Grieving the Loss of a Pet

by Carrie Schaeffer, LCSW

I’ve spent nearly 50 years on Earth and very few of them have been spent without a pet in my home.  I grew up with dogs and cats, fish, hamsters, hermit crabs and one rabbit called Pebbles.  As an adult, I became a dog owner as soon as I moved into a space large enough to house more than just myself and my children have never known a home that didn’t include a canine family member.  Each of these animals has been a beloved friend and companion in the truest sense of the word.

If you too have been a pet owner, then you know the unconditional love, comfort and support that an animal can bring into your life.  French poet Anatole France wrote, “Until one has loved an animal, a part of one’s soul remains unawakened.”  It is hard to measure the love we feel for our animals and so, when a pet dies, our grief is also immeasurable.  We feel a painful longing to have more time with them.  Our living space feels stiller and colder without the tip-tap of their paws or the warmth of their nuzzles.   Our anxiety may become more intense without their calming presence. And, our daily routine is disrupted, leaving us without a sense of purpose or order.  

When our 11-year-old dog died in September of last year, I felt the pain of her immediate absence.  But I also felt a heavy, nostalgic sadness thinking back on years when my children were very young, family vacations, celebrations, and other losses – all of which she was present for.  Novelist John Galsworthy wrote “Not the least hard thing to bear when they go from us, these quiet friends, is that they carry away with them so many years of our own lives.”

The grief following the death of a pet often fits the definition of disenfranchised grief in that it is not acknowledged by society the way other types of losses are. When this happens, grievers are left feeling isolated and unworthy of bereavement support.  The truth is, pet loss calls for permission and space to grieve in the same way we grieve other deaths.  

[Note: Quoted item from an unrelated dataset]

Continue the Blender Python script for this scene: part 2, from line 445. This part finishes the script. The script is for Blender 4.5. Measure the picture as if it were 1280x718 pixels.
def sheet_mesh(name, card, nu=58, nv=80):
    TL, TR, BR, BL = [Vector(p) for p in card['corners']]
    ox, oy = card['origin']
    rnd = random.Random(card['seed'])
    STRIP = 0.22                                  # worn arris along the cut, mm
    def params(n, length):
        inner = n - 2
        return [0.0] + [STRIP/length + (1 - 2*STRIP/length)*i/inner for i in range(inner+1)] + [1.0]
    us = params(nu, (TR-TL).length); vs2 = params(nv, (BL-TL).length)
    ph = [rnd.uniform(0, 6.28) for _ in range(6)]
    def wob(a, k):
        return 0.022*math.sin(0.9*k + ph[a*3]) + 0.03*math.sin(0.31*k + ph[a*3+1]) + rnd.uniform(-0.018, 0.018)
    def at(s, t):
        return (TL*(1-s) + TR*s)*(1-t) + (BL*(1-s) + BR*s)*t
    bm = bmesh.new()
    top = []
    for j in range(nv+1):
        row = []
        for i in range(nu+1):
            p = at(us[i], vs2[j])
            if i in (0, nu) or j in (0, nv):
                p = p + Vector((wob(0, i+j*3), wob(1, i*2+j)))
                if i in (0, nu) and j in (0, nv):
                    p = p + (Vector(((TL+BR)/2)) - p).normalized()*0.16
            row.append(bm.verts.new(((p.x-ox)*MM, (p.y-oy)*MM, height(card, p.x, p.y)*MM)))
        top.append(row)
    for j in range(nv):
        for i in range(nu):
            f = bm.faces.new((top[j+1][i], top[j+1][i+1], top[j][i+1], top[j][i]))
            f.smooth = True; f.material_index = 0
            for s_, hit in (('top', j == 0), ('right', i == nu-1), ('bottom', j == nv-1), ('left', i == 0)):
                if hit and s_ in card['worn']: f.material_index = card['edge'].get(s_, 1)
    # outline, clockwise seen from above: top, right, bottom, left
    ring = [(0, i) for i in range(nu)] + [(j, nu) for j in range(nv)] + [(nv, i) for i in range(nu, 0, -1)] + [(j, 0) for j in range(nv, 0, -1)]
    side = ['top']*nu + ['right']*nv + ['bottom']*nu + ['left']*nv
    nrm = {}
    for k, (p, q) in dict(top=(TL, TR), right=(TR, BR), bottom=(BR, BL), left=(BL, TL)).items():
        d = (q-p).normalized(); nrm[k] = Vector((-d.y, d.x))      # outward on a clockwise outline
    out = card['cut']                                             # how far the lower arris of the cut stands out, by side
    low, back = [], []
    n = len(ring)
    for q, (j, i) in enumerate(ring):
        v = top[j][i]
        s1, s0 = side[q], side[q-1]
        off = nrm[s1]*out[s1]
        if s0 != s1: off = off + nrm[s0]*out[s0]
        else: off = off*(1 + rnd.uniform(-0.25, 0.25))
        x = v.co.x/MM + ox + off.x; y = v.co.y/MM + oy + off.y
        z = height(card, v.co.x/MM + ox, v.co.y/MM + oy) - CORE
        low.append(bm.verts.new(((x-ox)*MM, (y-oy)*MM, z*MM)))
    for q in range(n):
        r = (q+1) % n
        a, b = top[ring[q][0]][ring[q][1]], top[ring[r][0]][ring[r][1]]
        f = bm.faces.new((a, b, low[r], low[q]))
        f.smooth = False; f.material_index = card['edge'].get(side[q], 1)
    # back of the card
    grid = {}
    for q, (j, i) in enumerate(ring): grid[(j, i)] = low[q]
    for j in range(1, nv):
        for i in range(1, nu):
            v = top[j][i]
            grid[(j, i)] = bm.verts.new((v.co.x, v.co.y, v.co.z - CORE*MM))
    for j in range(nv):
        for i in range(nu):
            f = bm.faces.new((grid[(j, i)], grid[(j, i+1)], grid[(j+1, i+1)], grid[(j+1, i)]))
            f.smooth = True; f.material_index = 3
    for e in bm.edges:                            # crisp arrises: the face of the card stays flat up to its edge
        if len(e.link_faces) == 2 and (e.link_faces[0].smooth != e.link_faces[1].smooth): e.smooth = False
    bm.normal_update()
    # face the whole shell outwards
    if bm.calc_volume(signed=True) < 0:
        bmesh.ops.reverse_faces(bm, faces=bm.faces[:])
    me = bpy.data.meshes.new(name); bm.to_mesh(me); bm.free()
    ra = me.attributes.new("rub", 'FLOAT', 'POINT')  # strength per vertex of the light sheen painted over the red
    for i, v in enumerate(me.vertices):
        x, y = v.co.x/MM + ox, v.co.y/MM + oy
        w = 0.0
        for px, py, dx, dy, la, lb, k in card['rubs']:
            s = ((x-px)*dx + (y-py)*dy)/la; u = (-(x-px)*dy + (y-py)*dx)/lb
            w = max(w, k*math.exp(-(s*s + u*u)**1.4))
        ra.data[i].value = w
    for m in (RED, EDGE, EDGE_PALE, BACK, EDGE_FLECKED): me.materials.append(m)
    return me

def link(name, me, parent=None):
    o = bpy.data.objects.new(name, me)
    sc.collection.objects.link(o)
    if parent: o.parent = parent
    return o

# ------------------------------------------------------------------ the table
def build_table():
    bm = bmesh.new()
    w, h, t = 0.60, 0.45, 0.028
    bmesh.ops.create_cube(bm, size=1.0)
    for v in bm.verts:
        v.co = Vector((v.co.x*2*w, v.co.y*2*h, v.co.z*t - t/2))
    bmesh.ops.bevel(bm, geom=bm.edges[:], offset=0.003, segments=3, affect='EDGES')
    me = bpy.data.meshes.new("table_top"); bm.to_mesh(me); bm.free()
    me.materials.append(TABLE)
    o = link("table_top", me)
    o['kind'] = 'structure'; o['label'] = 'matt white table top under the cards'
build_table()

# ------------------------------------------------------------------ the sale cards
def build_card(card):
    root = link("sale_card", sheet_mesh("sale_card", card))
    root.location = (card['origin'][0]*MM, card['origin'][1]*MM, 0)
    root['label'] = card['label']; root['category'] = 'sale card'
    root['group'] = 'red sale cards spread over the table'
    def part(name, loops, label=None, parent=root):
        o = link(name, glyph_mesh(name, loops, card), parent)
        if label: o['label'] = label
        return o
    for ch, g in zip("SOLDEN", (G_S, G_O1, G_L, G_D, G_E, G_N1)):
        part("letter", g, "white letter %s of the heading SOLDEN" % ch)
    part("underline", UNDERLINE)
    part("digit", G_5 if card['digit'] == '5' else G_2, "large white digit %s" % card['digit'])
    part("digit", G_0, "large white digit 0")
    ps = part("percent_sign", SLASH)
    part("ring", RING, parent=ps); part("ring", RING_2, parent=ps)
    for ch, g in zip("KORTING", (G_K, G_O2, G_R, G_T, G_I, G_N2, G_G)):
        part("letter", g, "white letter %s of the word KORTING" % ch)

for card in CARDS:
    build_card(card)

Here are some tips for grieving the death of a pet:

  1. Find support – grief counseling and/or a support group can help you express and understand your feelings, learn ways to manage grief anxiety and connect with others who understand the heartbreak of losing a pet.
  2. Care for yourself – adequate sleep, gentle exercise and good nutrition are important when you’re grieving.  Grief is a full-body experience and can be physically exhausting so taking care of your body is just as important as taking care of your spirit.
  3. Remember your pet – there are many ways to keep the memory of your pet alive.  Creating an album of photos, planting a tree, painting a garden stone, donating to an animal advocacy organization, creating a keepsake with their paw print and making a memory box are just a few ideas for memorializing your pet.
  4. Grieve together – if you have children at home, support them in their grief as well. Be open and honest about death and allow your children to say goodbye to the pet when possible.  Picture books such as The Tenth Good Thing about Barney or Big Cat, Little Cat can help you explain loss when the right words are hard to find.